Per questo vorrei proporre un accordo con i lettori: visto che su Ubitennis di occasioni per discutere di Sharapova e del doping ne abbiamo avute (e ne avremo) tante, per una volta possiamo evitare di parlarne e riflettere sul resto? Non è un modo per fare un favore a Maria (anche perché sul tema non mi sento un innocentista), ma per provare a ritagliarci una occasione nella quale ragionare senza compromettere tutto.

Qui non voglio trattare del personaggio che è stata capace di diventare popolarissima fuori campo, la figura glamour che ha superato i confini dello sport. E non voglio nemmeno parlare dei suoi successi e del suo albo d’oro (5 Slam, Career Grand Slam). No, vorrei invece concentrarmi sul tipo di tennis che ha proposto, e su come questo ha segnato il movimento tennistico femminile dal 2004 in poi.

1. Power tennis ad alta intensità
L’arrivo delle sorelle Williams, i successi di Lindsay Davenport e la fine del primato di Martina Hingis in WTA sono considerati i segnali fondamentali del passaggio verso una nuova epoca tennistica: l’avvento del cosiddetto power tennis. A cavallo del nuovo millennio si afferma una generazione di atlete con una capacità speciale nel far viaggiare la palla, grazie a una disponibilità di potenza superiore.

Davenport è nata nel 1976, Venus nel 1980, Serena nel 1981. Sharapova, pur affermandosi da giovanissima (il primo Slam lo vince a Wimbledon nel 2004) è nata nel 1987 e dunque si affaccia qualche anno dopo sulla scena WTA. Non la si può quindi considerare una capostipite della nuova era, però a mio avviso rappresenta comunque una figura che introduce alcune novità degne di essere sottolineate.

Per spiegarlo mi rifaccio a un articolo che avevo scritto qualche anno fa, dedicato a una partita storica, la semifinale dell’Australian Open 2005 tra Serena e Sharapova (vinta da Williams per 2-6, 7-5, 8-6).Serena rimaneva una giocatrice in cui era rintracciabile l’eredità di un tennis più classico, cioè un gioco nel quale l’espressione massima di aggressività si concretizza con la discesa a rete. Ed effettivamente la Serena del 2005 in diversi momenti cruciali del match attuava schemi da tennis del decennio precedente: attacco e volèe, attacco e smash. Intendiamoci: era pur sempre power tennis, ma nel modo di concepire lo scambio era ancora riconoscibile l’idea di uno schema costruito sulla transizione in verticale”.
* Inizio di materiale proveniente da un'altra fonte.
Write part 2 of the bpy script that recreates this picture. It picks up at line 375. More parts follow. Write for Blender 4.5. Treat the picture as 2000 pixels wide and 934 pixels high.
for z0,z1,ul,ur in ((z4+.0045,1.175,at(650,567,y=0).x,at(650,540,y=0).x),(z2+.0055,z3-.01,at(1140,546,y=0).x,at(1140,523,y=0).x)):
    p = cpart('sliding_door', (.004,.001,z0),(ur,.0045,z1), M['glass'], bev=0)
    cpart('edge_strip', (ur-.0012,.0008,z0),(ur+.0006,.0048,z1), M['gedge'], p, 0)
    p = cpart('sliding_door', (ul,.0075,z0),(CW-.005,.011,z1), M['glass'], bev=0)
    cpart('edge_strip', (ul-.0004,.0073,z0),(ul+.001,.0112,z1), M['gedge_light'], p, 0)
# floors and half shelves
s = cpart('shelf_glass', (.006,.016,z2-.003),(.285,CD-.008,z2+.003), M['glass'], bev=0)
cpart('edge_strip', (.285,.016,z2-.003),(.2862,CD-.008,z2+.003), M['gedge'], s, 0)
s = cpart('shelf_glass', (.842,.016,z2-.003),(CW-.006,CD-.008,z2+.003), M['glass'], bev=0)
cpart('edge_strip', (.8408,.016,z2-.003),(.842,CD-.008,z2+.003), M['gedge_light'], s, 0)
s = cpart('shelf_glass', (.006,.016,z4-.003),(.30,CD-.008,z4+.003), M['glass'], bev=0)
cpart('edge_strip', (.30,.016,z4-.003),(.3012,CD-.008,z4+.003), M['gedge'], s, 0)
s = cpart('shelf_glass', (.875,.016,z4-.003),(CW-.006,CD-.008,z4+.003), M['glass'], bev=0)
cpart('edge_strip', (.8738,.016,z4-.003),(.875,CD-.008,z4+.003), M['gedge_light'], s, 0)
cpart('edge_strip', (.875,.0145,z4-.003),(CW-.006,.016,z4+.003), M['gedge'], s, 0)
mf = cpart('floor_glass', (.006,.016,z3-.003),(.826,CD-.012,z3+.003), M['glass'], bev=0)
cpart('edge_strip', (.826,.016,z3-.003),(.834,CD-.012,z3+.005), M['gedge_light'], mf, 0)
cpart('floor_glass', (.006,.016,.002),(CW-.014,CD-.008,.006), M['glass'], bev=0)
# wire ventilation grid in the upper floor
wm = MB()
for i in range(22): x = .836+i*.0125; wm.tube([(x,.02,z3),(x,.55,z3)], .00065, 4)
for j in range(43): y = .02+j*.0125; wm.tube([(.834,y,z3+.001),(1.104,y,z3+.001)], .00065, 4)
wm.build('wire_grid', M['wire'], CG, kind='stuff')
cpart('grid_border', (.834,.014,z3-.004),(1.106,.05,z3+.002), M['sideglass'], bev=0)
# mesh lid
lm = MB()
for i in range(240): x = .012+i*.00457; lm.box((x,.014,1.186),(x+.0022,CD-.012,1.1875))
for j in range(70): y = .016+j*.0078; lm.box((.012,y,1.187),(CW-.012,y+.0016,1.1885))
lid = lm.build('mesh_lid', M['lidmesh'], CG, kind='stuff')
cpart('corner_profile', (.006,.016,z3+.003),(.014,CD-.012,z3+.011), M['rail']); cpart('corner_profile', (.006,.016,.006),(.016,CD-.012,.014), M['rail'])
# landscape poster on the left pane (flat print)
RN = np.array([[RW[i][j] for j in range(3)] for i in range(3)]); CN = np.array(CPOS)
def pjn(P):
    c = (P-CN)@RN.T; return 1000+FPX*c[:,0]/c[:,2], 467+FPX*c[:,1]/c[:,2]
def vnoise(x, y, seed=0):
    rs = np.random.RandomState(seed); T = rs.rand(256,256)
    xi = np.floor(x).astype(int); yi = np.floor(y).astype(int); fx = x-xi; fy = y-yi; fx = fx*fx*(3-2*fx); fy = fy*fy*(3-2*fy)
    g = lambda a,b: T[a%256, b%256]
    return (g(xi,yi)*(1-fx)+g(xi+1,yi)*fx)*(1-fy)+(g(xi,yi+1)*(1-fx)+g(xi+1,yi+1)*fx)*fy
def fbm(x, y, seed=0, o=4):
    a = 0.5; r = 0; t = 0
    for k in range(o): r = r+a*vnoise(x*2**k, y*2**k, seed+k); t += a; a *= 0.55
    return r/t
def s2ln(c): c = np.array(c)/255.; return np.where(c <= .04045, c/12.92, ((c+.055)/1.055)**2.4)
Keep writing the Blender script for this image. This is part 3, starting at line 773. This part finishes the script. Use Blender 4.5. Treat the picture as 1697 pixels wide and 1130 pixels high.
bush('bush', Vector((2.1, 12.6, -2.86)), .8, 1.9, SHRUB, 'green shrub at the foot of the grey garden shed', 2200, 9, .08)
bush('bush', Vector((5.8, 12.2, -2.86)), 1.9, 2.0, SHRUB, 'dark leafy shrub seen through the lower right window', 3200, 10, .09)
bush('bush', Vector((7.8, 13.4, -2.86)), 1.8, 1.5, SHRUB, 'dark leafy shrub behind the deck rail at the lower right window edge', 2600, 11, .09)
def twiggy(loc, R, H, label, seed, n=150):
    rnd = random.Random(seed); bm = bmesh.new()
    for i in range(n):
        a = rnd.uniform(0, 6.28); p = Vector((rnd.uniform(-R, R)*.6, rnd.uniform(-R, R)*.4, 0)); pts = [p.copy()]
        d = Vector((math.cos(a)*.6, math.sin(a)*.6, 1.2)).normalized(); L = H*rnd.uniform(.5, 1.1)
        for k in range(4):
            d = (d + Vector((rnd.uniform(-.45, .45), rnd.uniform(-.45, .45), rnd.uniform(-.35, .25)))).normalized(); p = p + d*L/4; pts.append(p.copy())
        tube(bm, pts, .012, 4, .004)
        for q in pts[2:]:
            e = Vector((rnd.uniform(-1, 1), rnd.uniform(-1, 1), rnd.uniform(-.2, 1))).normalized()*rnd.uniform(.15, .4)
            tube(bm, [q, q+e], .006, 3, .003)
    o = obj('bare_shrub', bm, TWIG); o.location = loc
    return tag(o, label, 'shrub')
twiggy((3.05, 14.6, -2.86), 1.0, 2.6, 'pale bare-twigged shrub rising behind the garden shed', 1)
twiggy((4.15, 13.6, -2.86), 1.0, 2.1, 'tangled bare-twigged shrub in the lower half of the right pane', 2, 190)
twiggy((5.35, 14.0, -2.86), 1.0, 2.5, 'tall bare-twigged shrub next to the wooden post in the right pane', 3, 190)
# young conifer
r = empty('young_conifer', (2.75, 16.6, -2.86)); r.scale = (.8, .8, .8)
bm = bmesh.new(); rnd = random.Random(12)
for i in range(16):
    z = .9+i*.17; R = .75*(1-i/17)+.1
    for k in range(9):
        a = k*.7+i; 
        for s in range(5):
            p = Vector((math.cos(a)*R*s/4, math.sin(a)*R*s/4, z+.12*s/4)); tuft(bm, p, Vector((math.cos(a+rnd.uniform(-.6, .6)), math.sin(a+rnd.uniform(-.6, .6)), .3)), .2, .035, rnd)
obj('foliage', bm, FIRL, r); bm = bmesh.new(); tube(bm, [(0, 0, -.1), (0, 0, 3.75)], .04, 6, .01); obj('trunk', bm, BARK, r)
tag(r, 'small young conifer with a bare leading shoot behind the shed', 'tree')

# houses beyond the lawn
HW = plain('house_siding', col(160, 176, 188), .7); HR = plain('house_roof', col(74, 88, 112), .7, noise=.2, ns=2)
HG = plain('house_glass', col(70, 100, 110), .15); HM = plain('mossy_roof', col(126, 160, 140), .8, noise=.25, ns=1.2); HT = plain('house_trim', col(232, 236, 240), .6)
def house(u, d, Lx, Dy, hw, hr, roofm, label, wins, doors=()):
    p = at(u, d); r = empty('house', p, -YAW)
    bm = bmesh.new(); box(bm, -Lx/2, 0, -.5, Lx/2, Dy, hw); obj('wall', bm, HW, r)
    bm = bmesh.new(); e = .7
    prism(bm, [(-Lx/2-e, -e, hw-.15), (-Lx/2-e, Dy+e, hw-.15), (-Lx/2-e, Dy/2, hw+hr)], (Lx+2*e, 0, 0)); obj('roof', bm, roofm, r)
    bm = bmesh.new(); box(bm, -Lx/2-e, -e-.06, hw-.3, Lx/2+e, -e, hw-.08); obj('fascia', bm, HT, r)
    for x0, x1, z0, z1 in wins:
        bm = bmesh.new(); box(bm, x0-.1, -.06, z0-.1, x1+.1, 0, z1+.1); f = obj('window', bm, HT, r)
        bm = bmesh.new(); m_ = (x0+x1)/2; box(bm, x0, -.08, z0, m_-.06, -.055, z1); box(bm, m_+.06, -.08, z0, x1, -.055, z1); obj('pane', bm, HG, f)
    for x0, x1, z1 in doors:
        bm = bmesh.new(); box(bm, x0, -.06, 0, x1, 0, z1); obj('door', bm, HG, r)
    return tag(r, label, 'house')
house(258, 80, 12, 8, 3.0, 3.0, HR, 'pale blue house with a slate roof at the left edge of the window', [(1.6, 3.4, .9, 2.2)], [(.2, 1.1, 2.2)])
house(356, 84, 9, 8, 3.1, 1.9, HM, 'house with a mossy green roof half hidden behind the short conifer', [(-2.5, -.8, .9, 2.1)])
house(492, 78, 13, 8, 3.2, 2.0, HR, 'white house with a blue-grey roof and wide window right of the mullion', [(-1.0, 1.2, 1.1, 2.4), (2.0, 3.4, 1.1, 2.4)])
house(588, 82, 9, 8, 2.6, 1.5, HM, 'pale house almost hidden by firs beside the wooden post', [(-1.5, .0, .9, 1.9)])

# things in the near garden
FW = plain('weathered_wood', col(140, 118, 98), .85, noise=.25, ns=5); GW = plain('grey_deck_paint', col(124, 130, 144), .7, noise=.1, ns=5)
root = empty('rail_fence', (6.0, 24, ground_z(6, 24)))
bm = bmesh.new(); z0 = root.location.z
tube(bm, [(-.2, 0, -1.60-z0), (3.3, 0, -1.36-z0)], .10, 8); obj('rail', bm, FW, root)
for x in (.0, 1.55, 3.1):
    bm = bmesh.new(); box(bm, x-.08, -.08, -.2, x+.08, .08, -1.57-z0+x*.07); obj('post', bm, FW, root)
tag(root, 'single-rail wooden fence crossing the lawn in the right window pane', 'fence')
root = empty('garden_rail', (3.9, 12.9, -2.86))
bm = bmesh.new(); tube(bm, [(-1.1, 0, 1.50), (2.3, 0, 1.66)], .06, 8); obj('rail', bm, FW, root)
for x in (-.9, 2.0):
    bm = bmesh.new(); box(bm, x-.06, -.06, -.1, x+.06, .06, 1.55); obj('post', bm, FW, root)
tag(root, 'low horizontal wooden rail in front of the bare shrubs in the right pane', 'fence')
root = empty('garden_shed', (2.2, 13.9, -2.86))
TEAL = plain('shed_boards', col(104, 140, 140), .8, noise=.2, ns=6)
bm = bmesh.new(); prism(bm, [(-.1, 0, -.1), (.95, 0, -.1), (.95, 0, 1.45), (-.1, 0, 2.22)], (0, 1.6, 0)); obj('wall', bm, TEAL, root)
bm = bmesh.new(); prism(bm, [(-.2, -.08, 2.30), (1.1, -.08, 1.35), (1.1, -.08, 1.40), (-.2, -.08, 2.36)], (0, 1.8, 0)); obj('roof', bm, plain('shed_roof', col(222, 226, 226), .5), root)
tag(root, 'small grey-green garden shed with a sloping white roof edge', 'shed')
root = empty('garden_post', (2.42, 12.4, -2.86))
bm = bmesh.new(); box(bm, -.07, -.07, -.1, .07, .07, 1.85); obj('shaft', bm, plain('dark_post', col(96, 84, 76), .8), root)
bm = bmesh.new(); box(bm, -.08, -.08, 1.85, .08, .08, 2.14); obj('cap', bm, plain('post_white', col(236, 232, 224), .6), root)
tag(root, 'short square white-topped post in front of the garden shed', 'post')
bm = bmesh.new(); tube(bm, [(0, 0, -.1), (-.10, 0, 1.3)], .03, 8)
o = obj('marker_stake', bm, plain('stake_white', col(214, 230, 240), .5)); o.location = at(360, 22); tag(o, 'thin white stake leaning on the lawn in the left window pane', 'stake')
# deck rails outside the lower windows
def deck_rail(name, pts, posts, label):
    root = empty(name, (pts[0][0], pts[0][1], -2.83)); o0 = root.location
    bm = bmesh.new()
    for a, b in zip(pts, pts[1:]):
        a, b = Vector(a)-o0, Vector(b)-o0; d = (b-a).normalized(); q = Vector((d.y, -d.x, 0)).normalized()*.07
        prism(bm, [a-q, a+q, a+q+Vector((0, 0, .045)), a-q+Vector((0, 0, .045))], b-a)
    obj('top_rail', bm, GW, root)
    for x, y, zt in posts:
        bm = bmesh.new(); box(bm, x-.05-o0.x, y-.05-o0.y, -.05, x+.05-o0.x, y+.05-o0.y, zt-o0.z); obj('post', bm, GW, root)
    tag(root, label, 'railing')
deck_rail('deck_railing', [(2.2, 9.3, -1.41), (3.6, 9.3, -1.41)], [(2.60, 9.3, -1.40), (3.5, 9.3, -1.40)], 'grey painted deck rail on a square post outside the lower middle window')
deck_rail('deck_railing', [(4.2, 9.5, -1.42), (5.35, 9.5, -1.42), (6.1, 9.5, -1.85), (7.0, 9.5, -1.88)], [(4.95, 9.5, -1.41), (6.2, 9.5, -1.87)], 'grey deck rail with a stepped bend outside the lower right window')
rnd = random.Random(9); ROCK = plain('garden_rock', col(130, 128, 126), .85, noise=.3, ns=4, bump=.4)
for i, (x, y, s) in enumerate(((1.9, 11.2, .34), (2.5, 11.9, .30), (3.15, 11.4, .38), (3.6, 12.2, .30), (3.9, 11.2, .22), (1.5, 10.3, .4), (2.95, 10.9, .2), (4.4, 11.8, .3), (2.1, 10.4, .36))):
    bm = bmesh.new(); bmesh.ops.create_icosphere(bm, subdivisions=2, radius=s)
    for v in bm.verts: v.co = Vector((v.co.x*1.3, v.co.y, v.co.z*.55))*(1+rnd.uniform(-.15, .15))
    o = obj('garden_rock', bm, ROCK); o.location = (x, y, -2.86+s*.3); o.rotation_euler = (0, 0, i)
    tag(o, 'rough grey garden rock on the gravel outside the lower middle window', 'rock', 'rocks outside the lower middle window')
Sharapova invece, fin dagli esordi era in tutto e per tutto una tennista di nuova generazione. Il suo è un gioco che, in linea generale, non prevede la verticalizzazione dello scambio: è invece un tennis di pressione da fondo campo, in cui si cerca il vincente confidando sui colpi al rimbalzo.

E se nei confronti diretti Williams ha dominato su Sharapova, sul piano storico si potrebbe dire che è invece accaduto il contrario: a prevalere nel tempo è stato il modello di tennis di Maria. Oggi quasi si fatica a ricordare la Serena che praticava un tennis di imprinting classico (con attacchi verticali e voleè), eppure è esistita; ma poi sul piano dell’evoluzione tennistica Williams si è “sharapovizzata” cercando, con il passare degli anni, sempre più il vincente da fondo.

Ecco, il primo aspetto di Sharapova da evidenziare è proprio questo: il suo è un power tennis da pura colpitrice da fondo, che non ha legami con le impostazioni di gioco del secolo precedente.

Ma direi che va sottolineato un secondo aspetto davvero caratteristico di Maria e strettamente collegato alla idea del tennis di pressione da fondo campo: quello della ricerca costante della massima intensità. L’intensità si esplica attraverso una aggressività che non conosce pause o ripensamenti, tanto che i colpi interlocutori sono ridotti ai minimi termini, se non aboliti. Questa non la si può considerare una “invenzione” di Sharapova, perché la figura che innova in modo radicale sotto questo aspetto è Monica Seles. Però Maria è forse la prima a combinare le due cose in modo inequivocabile: la potenza e l’alta intensità.